На «Правмире» недавно я прочитала очень интересное интервью, где философ, наш современник, говорит:
«Сегодняшний мир, сегодняшняя культура чрезвычайно страдают и деградируют без абсолютной цели, без истины, без красоты. Секулярная культура, в том числе интеллектуальная ― ужасная, тягостная и угнетающая вещь. Она мечется в пустоте, оторвана от реальности ― все то, что Ницше точно назвал нигилизмом. Ницше ― “духовный отец” нашей эпохи. Он хорошо понимал незаменимость христианства, жизненную роль богословия для культуры и цивилизации. Он понимал, что отказ от христианства ведет не к новым горизонтам свободы, он ведет в ничто. Среднего пути нет, выбор только один: Христос или ничто. И Ницше сделал свой выбор ― бесконечное падение в ужас пустоты и безумия. Постмодернистская культура ― и есть отчаянный крик падающего в бездну».

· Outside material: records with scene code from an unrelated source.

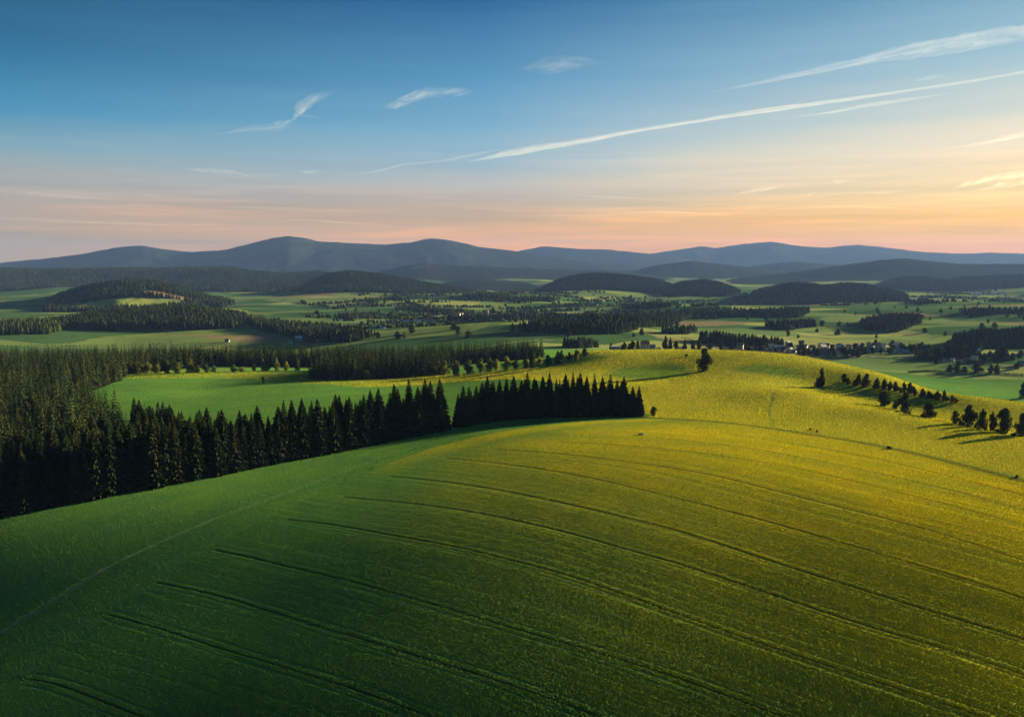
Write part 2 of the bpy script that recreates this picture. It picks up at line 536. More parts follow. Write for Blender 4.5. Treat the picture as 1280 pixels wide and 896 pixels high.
VALLEY_WOODS = [
    # name, outline, tree height, spacing, label
    ('spur', wood_outline([(640, 414), (660, 408), (720, 400), (780, 394), (850, 390), (868, 394), (850, 402), (790, 414), (770, 418), (700, 417)], 19), 19, 8, 'dark spruce wood spreading over the spur in the middle distance'),
    ('strip', wood_outline([(560, 398), (640, 397), (720, 397), (780, 392), (790, 396), (720, 400), (640, 401), (560, 402)], 18), 18, 9, 'long thin line of conifers behind the rounded green field'),
    ('belt_right', wood_outline([(850, 392), (900, 385), (960, 387), (1012, 390), (1000, 397), (920, 397), (860, 396)], 18), 18, 9, 'flat dark wood in front of the twin topped hill'),
    ('clump_960', wood_outline([(957, 408), (985, 402), (1015, 402), (1020, 408), (990, 412), (965, 411)], 17), 17, 8, 'small dark copse on the pale green slope above the village'),
    ('clump_1110', wood_outline([(1072, 408), (1085, 398), (1120, 393), (1150, 396), (1152, 402), (1135, 410), (1120, 416), (1090, 414)], 18), 18, 8, 'broad dark copse on the open slope right of the village'),
    ('wood_1240', wood_outline([(1185, 432), (1200, 424), (1240, 416), (1290, 410), (1340, 410), (1340, 430), (1290, 432), (1230, 436)], 22), 22, 7, 'tall dark wood at the right above the last village houses'),
    ('wood_900', wood_outline([(872, 420), (900, 418), (960, 428), (985, 434), (960, 436), (900, 431), (872, 428)], 18), 18, 8, 'dark wood directly above the left end of the village'),
    ('wood_820', wood_outline([(825, 415), (845, 412), (872, 414), (860, 418), (835, 418)], 15), 15, 9, 'small rounded wood above the pink house'),
    ('row_740', wood_outline([(704, 430), (720, 430), (742, 431), (748, 434), (720, 436), (704, 434)], 15), 15, 6, 'short dark tree row left of the grey house'),
    ('west_flank', wood_outline([(385, 428), (440, 428), (470, 420), (455, 412), (420, 405), (360, 402), (300, 400), (320, 412), (360, 420)], 18), 18, 9, 'blue dark wood running down the valley side at the left'),
    ('island_500', wood_outline([(490, 386), (520, 384), (560, 386), (590, 391), (560, 392), (520, 389)], 16), 16, 12, 'narrow wood between pale fields in the valley middle'),
    ('island_470', wood_outline([(420, 397), (450, 391), (478, 392), (470, 398), (440, 400)], 16), 16, 11, 'small blue wood in the valley fields left of the white sheds'),
    ('far_right', wood_outline([(1200, 390), (1240, 386), (1300, 384), (1300, 392), (1240, 394), (1205, 394)], 16), 16, 11, 'dark wooded strip at the right edge of the far fields'),
    ('patch_620', wood_outline([(575, 368), (640, 370), (700, 374), (690, 378), (640, 377), (590, 374)], 16), 16, 14, 'thin wood between distant valley fields below the centre hill'),
    ('patch_560', wood_outline([(520, 362), (560, 360), (610, 363), (590, 366), (540, 366)], 16), 16, 14, 'faint distant wood left of the centre hill'),
    ('patch_800', wood_outline([(770, 384), (800, 380), (850, 380), (840, 384), (800, 387)], 16), 16, 11, 'faint wood in the valley below the small round hill'),
    ('mound', wood_outline([(1140, 446), (1160, 440), (1185, 442), (1190, 449), (1150, 450)], 11), 11, 8, 'low dark scrub mound at the right end of the village'),
    ('under', wood_outline([(1180, 443), (1200, 434), (1228, 437), (1218, 447), (1190, 447)], 15), 15, 7, 'dark trees massed below the tall wood beside the village'),
    ('mid_730', wood_outline([(660, 404), (690, 402), (725, 404), (700, 408), (670, 409)], 15), 15, 9, 'short row of dark conifers ending the spur wood at the left'),
    ('far_left_low', wood_outline([(-20, 402), (60, 398), (120, 396), (60, 418), (-20, 420)], 18), 18, 10, 'blue dark wood at the far left of the valley'),
]
CLEAR_WEST = [hits([(72, 387), (85, 380), (120, 376), (165, 371), (200, 373), (232, 376), (236, 383), (200, 385), (150, 386), (100, 389)]),
              hits([(240, 384), (258, 380), (296, 386), (316, 391), (300, 392), (266, 389)]),
              hits([(306, 407), (330, 408), (370, 410), (374, 414), (340, 414)])]
CUTOVER = hits([(176, 367), (188, 363), (205, 365), (232, 371), (246, 375), (246, 378), (228, 375), (200, 371)])

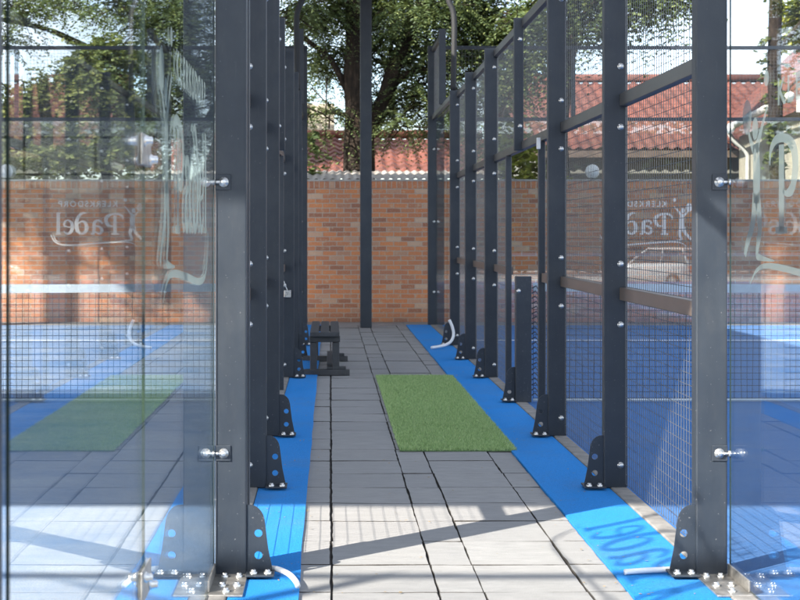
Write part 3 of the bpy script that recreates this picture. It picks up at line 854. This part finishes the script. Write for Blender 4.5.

По Ницше, человек ― это канат, натянутый над бездной. По Шнурову, человек давно свалился с каната куда-то в серое утро после пьянки, но бодрится и хриплым голосом кричит: дайте деградировать спокойно, у нас тут есть свой опиум для народа!
Но если нет любви и смысла, то доза отвязной веселости нужна всё больше и больше. Если уже и на оргии нет былого огня, то будем искать огня там, где он еще есть, ― и сексуализировать образ Христа. Когда нечем согреться ― будет костер из книг. Когда еда просто так уже не лезет в горло ― будем жарить сосиски на вечном огне. Но только и танцы получаются какие-то вымученные, и эпатаж как будто замерен линеечкой (ну оскорбитесь, ну рябят, ну давайте!). Не очень верится во всё это «в человеке только животное, а больше ничего и не ищите».
Я всегда вспоминаю, что там, где был «Мальчишник» с разудалым «Секс! Секс! Как это мило! Секс! Секс! Без перерыва!», в итоге появился «Дельфин» и драматическое «Мы обязательно встретимся, слышишь меня, прости; там, куда я ухожу, весна». Я в этом смысле верю Тургеневу, который показал, что нигилистический бунт против ценностей заканчивается, если человек искренен: все равно где-то за стеной цинизма в каждом живет жажда «чистого и светлого», желание поменять пустоту похмельного утра на смысл и красоту ― даже если кому-то они будут казаться смешными, как религиозные видения рыжей девчонки из клипа «Ленинграда».